Orcrist no. 4: and, Searching for Deborah Rogers

So, the Mythopoeic Society has a brand new member -- me. Yes, I know, I know, how could I have waited so long after being almost halfway done with a dissertation? Well, much like my membership in the Tolkien Society, which I joined so I could participate in the wonderful 2015 Tolkien Seminar in Leeds, England, I needed a boost -- I might talk about that later.

Anyway, they sent me an issue of Orcrist #4 (dated 1970) as complimentary to new members. Leafing through it, and I noted a number of interesting things:

  • Lloyd Alexander, author of The Prydain Chronicles, wrote a letter to the editor, Richard W. West. He praises LOTR as "one of the greatest masterpieces of literature." That shouldn't have surprised me, except it kinda does. I don't think it mentioned that on his wikipedia page when I was looking him up. The letter is especially intriguing because I'd read The Prydain Chronicles a few months ago. So . . . huh. A Tolkien connection!

  • Another letter to the editor, this time from Bonniejean Christensen. She refers to William Ready's book about Tolkien as "dreadful" and deserving a review entirely "condemnatory" in nature. Again, this wouldn't be noteworthy except that I just leafed Ready's book a few days ago, looking up a reference. So, double huh. Who'd a thunk it. What a co-winky-dink, as they say.

  • And third (and most intriguing): Orcrist #4 published the dissertation proposal of someone named Deborah Webster Rogers. This is interesting because, well, who'd ever think to publish a dissertation proposal? I admire her gumption as well, plus Mythsoc for being interested such a thing in the first place. Anyway, according to Orcrist, the proposal was accepted on 5-19-1970. Then I searched through ProQuest Dissertations and saw her dissertation published two years later in 1972.

So, naturally, I wondered, "What has happened to Dr. Deborah Champion Webster Rogers" (as her name appears on ProQuest)? Tales of grad school survivors always fascinate me. I couldn't remember ever seeing any published criticism from her, so what did she do? How did she fulfill her academic promise? Did she ever get her ideas out there?

A quick google search reveals a book co-written with her husband. The reference appears in a bibliography compiled by J.R.R. Tolkien and his Literary Resonances, edited by George C. Clark and Daniel Timmons. The book also appears on Amazon, and the citation is:

  • Rogers, Deborah Champion Webster, and Ivor A. Rogers. J.R.R. Tolkien. Boston: Twayne, 1980.

But then the name of "Twayne Publishers" rang a bell . . . and, after a few searches, I discovered that my library has a copy, and that I'd browsed that book just two days ago. Basically, hunting down references for my current diss chapter, I leafed through every Tolkien book owned by my library.

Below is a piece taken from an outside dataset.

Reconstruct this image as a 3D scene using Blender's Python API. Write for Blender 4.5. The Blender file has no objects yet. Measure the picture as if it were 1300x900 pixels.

I instinctively distrust anything prior to 1981-1982 (the Letters and The Road to Middle-earth, respective), so I hadn't paid it much attention. Nonetheless, the mind boggles as scholarship comes full circle.

Rogers also did a brief bit for American Notes and Queries and an excerpt from something (presumably her diss) for Contemporary Literary Criticism. After 1980, though, academic searches don't pull up anything. Nor does google reveal anything else substantial. So, a little goose chase.